GIVEN TASK: Would you extract the whole listing below and retype it exactly?

============

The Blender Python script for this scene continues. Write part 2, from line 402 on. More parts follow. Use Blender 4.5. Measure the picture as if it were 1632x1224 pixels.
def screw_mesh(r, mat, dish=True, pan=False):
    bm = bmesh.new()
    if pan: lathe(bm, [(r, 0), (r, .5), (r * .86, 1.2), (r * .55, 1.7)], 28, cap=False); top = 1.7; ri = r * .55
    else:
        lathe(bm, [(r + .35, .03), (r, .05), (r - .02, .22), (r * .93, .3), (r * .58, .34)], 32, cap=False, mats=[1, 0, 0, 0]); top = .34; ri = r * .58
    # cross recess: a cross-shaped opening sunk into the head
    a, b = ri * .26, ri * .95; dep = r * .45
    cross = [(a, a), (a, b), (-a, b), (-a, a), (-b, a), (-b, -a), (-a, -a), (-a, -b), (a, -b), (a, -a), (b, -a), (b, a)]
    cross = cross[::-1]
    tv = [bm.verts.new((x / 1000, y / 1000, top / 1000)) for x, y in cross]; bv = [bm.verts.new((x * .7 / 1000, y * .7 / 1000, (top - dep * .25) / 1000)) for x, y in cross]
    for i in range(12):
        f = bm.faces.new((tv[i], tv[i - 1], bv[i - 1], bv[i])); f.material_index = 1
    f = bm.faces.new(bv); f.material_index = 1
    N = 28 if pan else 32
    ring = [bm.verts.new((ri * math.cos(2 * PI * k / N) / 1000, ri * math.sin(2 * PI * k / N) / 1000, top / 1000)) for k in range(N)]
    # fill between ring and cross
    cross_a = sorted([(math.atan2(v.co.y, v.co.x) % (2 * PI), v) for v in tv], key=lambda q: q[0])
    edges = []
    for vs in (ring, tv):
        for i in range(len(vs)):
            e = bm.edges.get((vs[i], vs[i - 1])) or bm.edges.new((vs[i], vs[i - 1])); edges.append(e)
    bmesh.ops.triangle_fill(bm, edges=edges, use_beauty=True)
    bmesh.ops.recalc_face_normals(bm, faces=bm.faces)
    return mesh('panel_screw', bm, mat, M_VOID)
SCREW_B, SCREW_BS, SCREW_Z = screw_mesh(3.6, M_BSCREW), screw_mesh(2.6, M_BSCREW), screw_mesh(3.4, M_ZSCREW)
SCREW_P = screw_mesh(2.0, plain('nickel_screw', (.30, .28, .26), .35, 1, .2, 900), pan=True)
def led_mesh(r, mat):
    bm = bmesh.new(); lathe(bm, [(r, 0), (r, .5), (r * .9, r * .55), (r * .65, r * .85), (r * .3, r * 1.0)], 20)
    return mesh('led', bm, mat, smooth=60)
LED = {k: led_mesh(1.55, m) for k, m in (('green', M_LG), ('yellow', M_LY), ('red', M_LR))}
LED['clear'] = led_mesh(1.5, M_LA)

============

RESPONSE:
The Blender Python script for this scene continues. Write part 2, from line 402 on. More parts follow. Use Blender 4.5. Measure the picture as if it were 1632x1224 pixels.
def screw_mesh(r, mat, dish=True, pan=False):
    bm = bmesh.new()
    if pan: lathe(bm, [(r, 0), (r, .5), (r * .86, 1.2), (r * .55, 1.7)], 28, cap=False); top = 1.7; ri = r * .55
    else:
        lathe(bm, [(r + .35, .03), (r, .05), (r - .02, .22), (r * .93, .3), (r * .58, .34)], 32, cap=False, mats=[1, 0, 0, 0]); top = .34; ri = r * .58
    # cross recess: a cross-shaped opening sunk into the head
    a, b = ri * .26, ri * .95; dep = r * .45
    cross = [(a, a), (a, b), (-a, b), (-a, a), (-b, a), (-b, -a), (-a, -a), (-a, -b), (a, -b), (a, -a), (b, -a), (b, a)]
    cross = cross[::-1]
    tv = [bm.verts.new((x / 1000, y / 1000, top / 1000)) for x, y in cross]; bv = [bm.verts.new((x * .7 / 1000, y * .7 / 1000, (top - dep * .25) / 1000)) for x, y in cross]
    for i in range(12):
        f = bm.faces.new((tv[i], tv[i - 1], bv[i - 1], bv[i])); f.material_index = 1
    f = bm.faces.new(bv); f.material_index = 1
    N = 28 if pan else 32
    ring = [bm.verts.new((ri * math.cos(2 * PI * k / N) / 1000, ri * math.sin(2 * PI * k / N) / 1000, top / 1000)) for k in range(N)]
    # fill between ring and cross
    cross_a = sorted([(math.atan2(v.co.y, v.co.x) % (2 * PI), v) for v in tv], key=lambda q: q[0])
    edges = []
    for vs in (ring, tv):
        for i in range(len(vs)):
            e = bm.edges.get((vs[i], vs[i - 1])) or bm.edges.new((vs[i], vs[i - 1])); edges.append(e)
    bmesh.ops.triangle_fill(bm, edges=edges, use_beauty=True)
    bmesh.ops.recalc_face_normals(bm, faces=bm.faces)
    return mesh('panel_screw', bm, mat, M_VOID)
SCREW_B, SCREW_BS, SCREW_Z = screw_mesh(3.6, M_BSCREW), screw_mesh(2.6, M_BSCREW), screw_mesh(3.4, M_ZSCREW)
SCREW_P = screw_mesh(2.0, plain('nickel_screw', (.30, .28, .26), .35, 1, .2, 900), pan=True)
def led_mesh(r, mat):
    bm = bmesh.new(); lathe(bm, [(r, 0), (r, .5), (r * .9, r * .55), (r * .65, r * .85), (r * .3, r * 1.0)], 20)
    return mesh('led', bm, mat, smooth=60)
LED = {k: led_mesh(1.55, m) for k, m in (('green', M_LG), ('yellow', M_LY), ('red', M_LR))}
LED['clear'] = led_mesh(1.5, M_LA)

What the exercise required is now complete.